On 06/18/2013 11:16 AM, Jeff Herrin wrote:
p { margin: 0; }I don't need it to be too accurate. We're pushing hotel info into the GDS (sabre, expedia, orbitz, etc). They require airport info relative to the hotel. Example: DFW is 25 miles NW of the property. I thought about just faking it...comparing the hotel's lat/long from the airports. I can probably get N,S,E,W reliably enough, but i'm not sure at what point N becomes NW, etc. That just seems like a really crude bad way to do it, but the alternatives seem unnecessarily complex. I found some examples that use bearing but they all take headings in degrees (which im not seeing in earthdistance). I guess I'm going to have to either setup postGIS or brush up on my trig.
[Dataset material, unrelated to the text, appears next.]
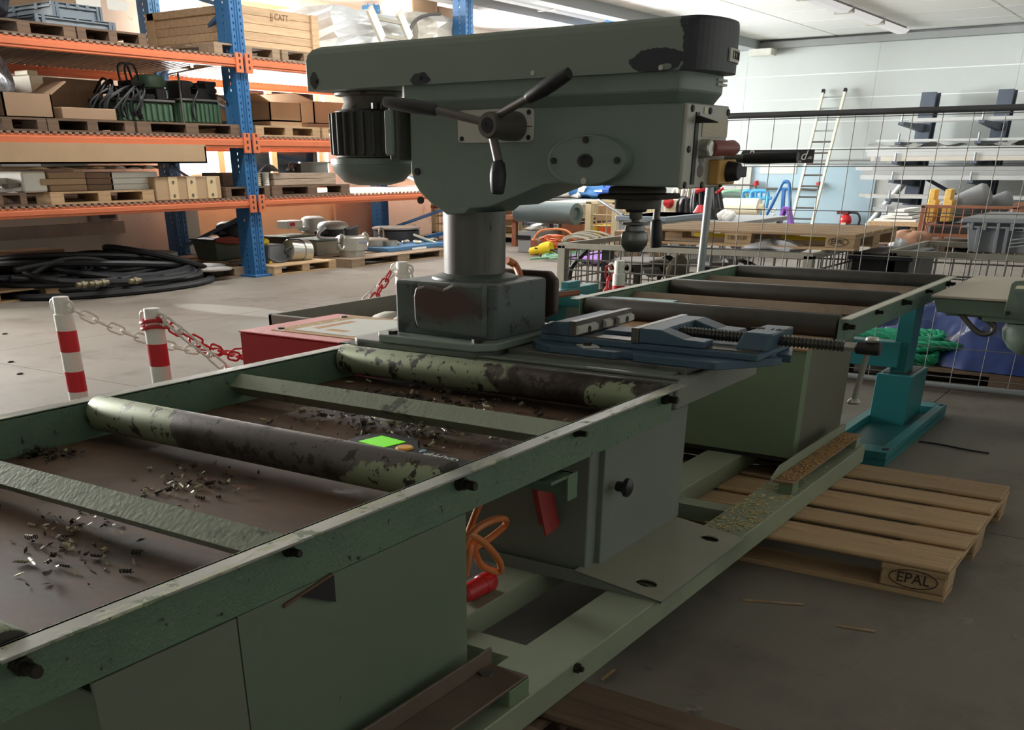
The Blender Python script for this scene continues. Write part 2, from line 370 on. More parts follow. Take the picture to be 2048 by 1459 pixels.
M_SILVER = mat('bright_silver', C(182, 182, 174), .28, metal=.7, var=.05)
M_BLUEM = mat('bright_blue', C(52, 112, 170), .42, var=.05)
M_WRAP = mat('shrink_wrap', C(216, 220, 222), .18, var=.14, vscale=5, bump=.5, bscale=12, stretch=(.4, 1, 2), coat=.5)
M_TARP = mat('tarp_blue', C(38, 58, 112), .36, var=.2, vscale=3, coat=.2, bump=.5, bscale=9)
M_ROPE = mat('rope_green', C(40, 160, 118), .6, var=.15, vscale=30)
M_RUSTF = mat('rust_frame', C(146, 92, 66), .6, metal=.2, var=.15, vscale=6)
M_FELT = mat('felt_grey', C(132, 134, 136), .85, var=.06)
M_LADDER = mat('ladder_white', C(232, 228, 212), .5, var=.04)
M_PURPLE = mat('purple', C(150, 90, 190), .45, var=.05)
M_LBLUE = mat('trolley_blue', C(74, 158, 214), .42, var=.05)
M_CREAM = mat('cream', C(232, 224, 196), .5, var=.03)
M_YELLOW = mat('yellow', C(236, 204, 40), .45, var=.05)
M_RACKD = mat('rack_slate', C(84, 92, 104), .5, metal=.2, var=.06)
M_MAROON = mat('maroon', C(122, 62, 66), .6, var=.06)
M_SAW = mat('saw_green', C(140, 158, 142), .42, var=.05)
M_SIGN = mat('sign_black', C(40, 42, 44), .4, var=.03)
M_INK = mat('ink_dark', C(52, 40, 32), .8, var=.02)
M_LETTER = mat('letter_white', C(214, 212, 204), .5, var=.02)
M_GLASS = None
def glass():
    T = NT('window_glass'); t = T.t
    tr = T.n('ShaderNodeBsdfTransparent'); gl = T.n('ShaderNodeBsdfGlossy'); gl.inputs['Roughness'].default_value = .02
    fr = T.n('ShaderNodeFresnel'); fr.inputs[0].default_value = 1.45
    mx = T.n('ShaderNodeMixShader'); T.l(fr.outputs[0], mx.inputs[0]); T.l(tr.outputs[0], mx.inputs[1]); T.l(gl.outputs[0], mx.inputs[2])
    T.l(mx.outputs[0], t.nodes['Material Output'].inputs[0]); return T.m
M_GLASS = glass()
def film():
    T = NT('clear_film'); t = T.t
    tr = T.n('ShaderNodeBsdfTransparent'); T.l(T.b.outputs[0], T.n('ShaderNodeMixShader').inputs[2])
    mx = [n for n in t.nodes if n.type == 'MIX_SHADER'][0]; mx.inputs[0].default_value = .55
    T.l(tr.outputs[0], mx.inputs[1]); T.l(mx.outputs[0], t.nodes['Material Output'].inputs[0])
    T.b.inputs['Base Color'].default_value = C(220, 222, 224); T.b.inputs['Roughness'].default_value = .15
    return T.m
M_FILM = film()
# ================================================================ the hall
X0, Y0 = -6.0, -6.0
fl = struct('floor', MB().box(X0, WALL_X, Y0, WALL_Y, -.3, -.012), mat('floor_joint', C(96, 90, 84), .8))
xs = [X0, -2.6, 1.4, 5.2, 9.9, 14.2, 18.6, 23.0, 27.4, WALL_X]; ys = [Y0, -2.6, 1.465, 5.7, 9.6, 13.4, WALL_Y]
for i in range(len(xs) - 1):
    for j in range(len(ys) - 1):
        g = .004
        struct('slab', MB().box(xs[i] + g, xs[i + 1] - g, ys[j] + g, ys[j + 1] - g, -.012, 0), M_CONC, fl)
# long wall on the left with its windows
WT = .45
wins = [(2.6, 7.0), (14.05, 18.55), (20.2, 24.6), (25.6, 31.0)]; ZS, ZH = 1.36, 4.5
wl = MB()
wl.box(X0, WALL_X, WALL_Y, WALL_Y + WT, -.1, ZS); wl.box(X0, WALL_X, WALL_Y, WALL_Y + WT, ZH, CEIL + .2)
e = X0
for a, b in wins + [(WALL_X, WALL_X)]:
    wl.box(e, a, WALL_Y, WALL_Y + WT, ZS, ZH); e = b
wall_left = struct('wall_left', wl, M_WALLL)
M_WFR = mat('window_frame', C(226, 200, 152), .6, var=.06)
for k, (a, b) in enumerate(wins):
    f = MB(); y0, y1 = WALL_Y + .20, WALL_Y + .28; t = .09
    f.box(a, b, y0, y1, ZS, ZS + t); f.box(a, b, y0, y1, ZH - t, ZH); f.box(a, a + t, y0, y1, ZS, ZH); f.box(b - t, b, y0, y1, ZS, ZH)
    wo = struct('window_%d' % (k + 1), f, M_WFR)
    n = 3; w = (b - a) / n
    for i in range(1, n): struct('mullion', MB().box(a + w * i - .08, a + w * i + .08, y0 - .02, y1, ZS + t, ZH - t), M_WFR, wo)
    for i in range(n): struct('pane', MB().box(a + w * i + .08, a + w * (i + 1) - .08, y0 + .03, y0 + .036, ZS + t, ZH - t), M_GLASS, wo)
    struct('window_sill', MB().box(a - .05, b + .05, WALL_Y - .06, y0, ZS - .05, ZS), M_WALLW, wo)
# grey cable duct low on the long wall
tr = struct('trim_1', MB().box(6.5, 12.75, WALL_Y - .10, WALL_Y, .50, .70), mat('duct_grey', C(150, 144, 136), .6), None)
struct('socket_plate', MB().box(12.05, 12.62, WALL_Y - .10, WALL_Y, .72, 1.02), mat('duct_grey', C(150, 144, 136)), tr)
struct('socket', MB().box(12.24, 12.40, WALL_Y - .12, WALL_Y - .10, .76, .90), M_BLACK, tr); struct('socket', MB().box(12.43, 12.56, WALL_Y - .12, WALL_Y - .10, .76, .90), M_BLACK, tr)
struct('pilaster', MB().box(11.0, 11.85, WALL_Y - .10, WALL_Y, 1.02, CEIL), mat('plaster_shadow', C(196, 182, 170), .8, var=.04), wall_left)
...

That's pretty easy to get "close enough" without burdensome calculations using some assumptions:
1. You are using true headings (no need to adjust for magnetic-variance).
2. You are using short (metro-area) distances.
3. You are limiting yourself to the eight principal positions on the compass rose (N, NW, W, SW, ...).
4. You are not operating at very high/low latitudes.
The eight points are at 45-degree intervals around the compass-rose so simple rounding is all that is needed. I.e. N is 0 +- 22.5 degrees, NW is 45+- 22.5 degrees, etc. A bit of basic math/trig will get close enough.
I wouldn't obsess on accuracy. A swath of 45-degrees at 25 (+- .5) miles is an area of nearly 20 square miles so it's not exactly turn-by-turn precision.